Oil prices sank because the Asian recession reduced demand, and producer countries that regulate supply were cheating to boost national revenues to meet government deficits. Regimes at war or subverting each other could not cooperate. Two attempts by the Organization of Petroleum Exporting Countries (OPEC) to limit production failed last year.
The oil quotas agreed to at the OPEC meeting in Vienna yesterday, however, will probably stick for a while. Whether they will survive a year is problematic.
The goal is to manipulate the price. West Texas Intermediate crude, which dipped to $11.37 a barrel in February and was back up to $15.50 at the start of this week, is slated for $18 but no higher than $20.
The low price of oil helped stimulate consumer confidence here and prolong U.S. prosperity. It was the equivalent of a tax cut. With most of the rest of the world in slower growth or recession, oil producers have no interest in slowing the U.S. economy, which would capsize the oil prices they are trying to raise. Their goal is to stimulate their own economies without torpedoing ours.

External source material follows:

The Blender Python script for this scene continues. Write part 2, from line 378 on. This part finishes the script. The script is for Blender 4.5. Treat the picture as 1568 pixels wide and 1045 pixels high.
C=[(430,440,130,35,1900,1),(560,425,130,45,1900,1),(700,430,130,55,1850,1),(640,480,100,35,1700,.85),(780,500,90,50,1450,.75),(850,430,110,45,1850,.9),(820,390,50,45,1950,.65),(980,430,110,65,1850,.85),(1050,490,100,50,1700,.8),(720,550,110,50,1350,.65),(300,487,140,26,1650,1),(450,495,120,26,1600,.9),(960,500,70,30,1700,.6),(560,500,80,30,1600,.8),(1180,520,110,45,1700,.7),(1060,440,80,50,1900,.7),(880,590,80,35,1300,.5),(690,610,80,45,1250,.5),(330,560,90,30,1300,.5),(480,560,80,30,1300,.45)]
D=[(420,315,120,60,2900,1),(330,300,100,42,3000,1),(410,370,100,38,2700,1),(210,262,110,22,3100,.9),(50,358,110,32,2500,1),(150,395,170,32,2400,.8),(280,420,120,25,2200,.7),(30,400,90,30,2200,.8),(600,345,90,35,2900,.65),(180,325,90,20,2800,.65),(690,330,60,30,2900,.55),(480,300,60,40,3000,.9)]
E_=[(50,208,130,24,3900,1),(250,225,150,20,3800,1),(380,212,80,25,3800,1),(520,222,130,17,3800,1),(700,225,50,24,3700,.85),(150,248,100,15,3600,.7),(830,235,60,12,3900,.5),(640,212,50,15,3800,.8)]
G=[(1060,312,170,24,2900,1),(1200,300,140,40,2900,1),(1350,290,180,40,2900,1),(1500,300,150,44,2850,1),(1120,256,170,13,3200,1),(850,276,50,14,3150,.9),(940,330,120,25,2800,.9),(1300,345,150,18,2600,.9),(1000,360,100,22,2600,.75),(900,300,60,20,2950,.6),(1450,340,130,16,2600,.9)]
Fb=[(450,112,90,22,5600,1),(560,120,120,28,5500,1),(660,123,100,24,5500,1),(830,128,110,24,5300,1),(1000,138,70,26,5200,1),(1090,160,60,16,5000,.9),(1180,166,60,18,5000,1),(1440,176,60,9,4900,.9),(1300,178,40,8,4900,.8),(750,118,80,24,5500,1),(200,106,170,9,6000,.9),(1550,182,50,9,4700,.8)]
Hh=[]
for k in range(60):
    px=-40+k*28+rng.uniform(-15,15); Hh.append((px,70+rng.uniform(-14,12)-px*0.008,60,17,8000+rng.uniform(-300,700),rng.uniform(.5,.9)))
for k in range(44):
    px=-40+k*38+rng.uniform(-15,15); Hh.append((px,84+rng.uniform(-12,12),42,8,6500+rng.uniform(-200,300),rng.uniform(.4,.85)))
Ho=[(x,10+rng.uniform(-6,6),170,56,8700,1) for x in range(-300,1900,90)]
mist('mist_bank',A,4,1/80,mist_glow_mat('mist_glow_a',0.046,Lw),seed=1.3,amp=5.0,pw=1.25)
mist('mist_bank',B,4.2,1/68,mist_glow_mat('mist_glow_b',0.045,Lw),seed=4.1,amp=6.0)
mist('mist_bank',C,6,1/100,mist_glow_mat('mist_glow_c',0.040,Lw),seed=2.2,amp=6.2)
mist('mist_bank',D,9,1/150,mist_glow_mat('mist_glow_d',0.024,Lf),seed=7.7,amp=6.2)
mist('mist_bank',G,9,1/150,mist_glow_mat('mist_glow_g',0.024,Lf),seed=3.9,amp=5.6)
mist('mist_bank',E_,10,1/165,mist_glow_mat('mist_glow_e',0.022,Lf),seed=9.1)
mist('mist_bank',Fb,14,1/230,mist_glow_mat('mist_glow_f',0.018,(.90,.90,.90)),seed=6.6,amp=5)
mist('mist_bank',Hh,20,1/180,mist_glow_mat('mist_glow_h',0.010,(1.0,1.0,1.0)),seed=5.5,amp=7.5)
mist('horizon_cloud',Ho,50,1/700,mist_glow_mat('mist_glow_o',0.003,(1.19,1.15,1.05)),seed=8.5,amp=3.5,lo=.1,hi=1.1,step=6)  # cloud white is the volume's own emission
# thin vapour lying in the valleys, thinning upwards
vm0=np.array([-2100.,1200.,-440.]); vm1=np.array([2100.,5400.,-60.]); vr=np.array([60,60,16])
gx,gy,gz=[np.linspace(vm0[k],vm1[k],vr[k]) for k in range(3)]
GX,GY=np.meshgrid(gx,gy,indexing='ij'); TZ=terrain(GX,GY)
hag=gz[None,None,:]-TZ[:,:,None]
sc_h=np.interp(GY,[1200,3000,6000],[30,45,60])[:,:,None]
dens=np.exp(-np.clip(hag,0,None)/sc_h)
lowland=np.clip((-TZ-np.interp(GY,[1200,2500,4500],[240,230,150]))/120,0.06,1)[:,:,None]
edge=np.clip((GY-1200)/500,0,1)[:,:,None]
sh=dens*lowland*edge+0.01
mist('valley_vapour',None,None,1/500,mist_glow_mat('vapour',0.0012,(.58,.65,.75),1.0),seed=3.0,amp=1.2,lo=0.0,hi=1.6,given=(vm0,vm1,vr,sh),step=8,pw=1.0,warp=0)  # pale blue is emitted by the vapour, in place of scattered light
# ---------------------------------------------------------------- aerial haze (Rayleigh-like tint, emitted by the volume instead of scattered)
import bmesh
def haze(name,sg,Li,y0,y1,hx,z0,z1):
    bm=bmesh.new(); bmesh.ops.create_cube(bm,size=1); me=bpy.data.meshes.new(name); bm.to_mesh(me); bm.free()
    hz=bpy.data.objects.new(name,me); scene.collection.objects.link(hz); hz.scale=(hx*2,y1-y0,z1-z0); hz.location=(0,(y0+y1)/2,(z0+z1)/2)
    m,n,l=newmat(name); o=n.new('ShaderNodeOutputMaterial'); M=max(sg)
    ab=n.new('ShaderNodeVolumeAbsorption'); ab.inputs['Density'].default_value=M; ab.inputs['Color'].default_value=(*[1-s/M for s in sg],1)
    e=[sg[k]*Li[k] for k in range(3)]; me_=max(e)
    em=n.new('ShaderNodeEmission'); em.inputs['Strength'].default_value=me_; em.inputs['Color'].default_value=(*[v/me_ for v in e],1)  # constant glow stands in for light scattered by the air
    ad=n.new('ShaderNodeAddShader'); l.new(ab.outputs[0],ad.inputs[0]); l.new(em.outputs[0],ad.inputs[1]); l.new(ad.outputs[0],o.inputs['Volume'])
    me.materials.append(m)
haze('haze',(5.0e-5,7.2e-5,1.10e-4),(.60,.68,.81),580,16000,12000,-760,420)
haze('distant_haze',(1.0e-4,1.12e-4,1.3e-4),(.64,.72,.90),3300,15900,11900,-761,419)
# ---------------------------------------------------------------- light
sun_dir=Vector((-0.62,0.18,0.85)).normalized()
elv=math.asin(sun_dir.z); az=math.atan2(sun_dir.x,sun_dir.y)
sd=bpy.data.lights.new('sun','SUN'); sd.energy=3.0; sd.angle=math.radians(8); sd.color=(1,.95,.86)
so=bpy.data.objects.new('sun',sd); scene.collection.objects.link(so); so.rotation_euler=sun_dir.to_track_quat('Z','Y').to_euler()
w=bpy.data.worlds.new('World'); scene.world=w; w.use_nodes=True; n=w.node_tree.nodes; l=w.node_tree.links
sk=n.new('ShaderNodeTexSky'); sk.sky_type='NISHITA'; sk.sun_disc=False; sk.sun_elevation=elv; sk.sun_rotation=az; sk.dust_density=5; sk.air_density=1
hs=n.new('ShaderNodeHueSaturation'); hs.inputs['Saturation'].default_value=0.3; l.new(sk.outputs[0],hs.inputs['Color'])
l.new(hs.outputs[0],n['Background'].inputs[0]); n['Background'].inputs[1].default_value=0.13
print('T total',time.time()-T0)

If OPEC nations can keep their agreement, they would cut their production to 23 million barrels per day from 24.7 million last July and 27.3 million a year ago. They will probably stick to their agreement -- at least temporarily. Such fine-tuning through cumbersome diplomacy and distrustful cooperation is never wholly successful, though.
What makes last week's agreement different is that such non-OPEC nations as Mexico, Norway, Oman and Russia went along. It was preceded by a thaw between Saudi Arabia's Crown Prince Abdullah and Iran's President Mohammad Khatami. Venezuela's leftist President Hugo Chavez, elected last December, restored Venezuelan enthusiasm for OPEC.
Washington was not officially consulted and hardly talks to three OPEC members (Iran, Iraq and Libya). But if the new OPEC discipline actually succeeds in restoring producer economies without harming importer economies, that would help the U.S. national interest in a stable and prosperous world.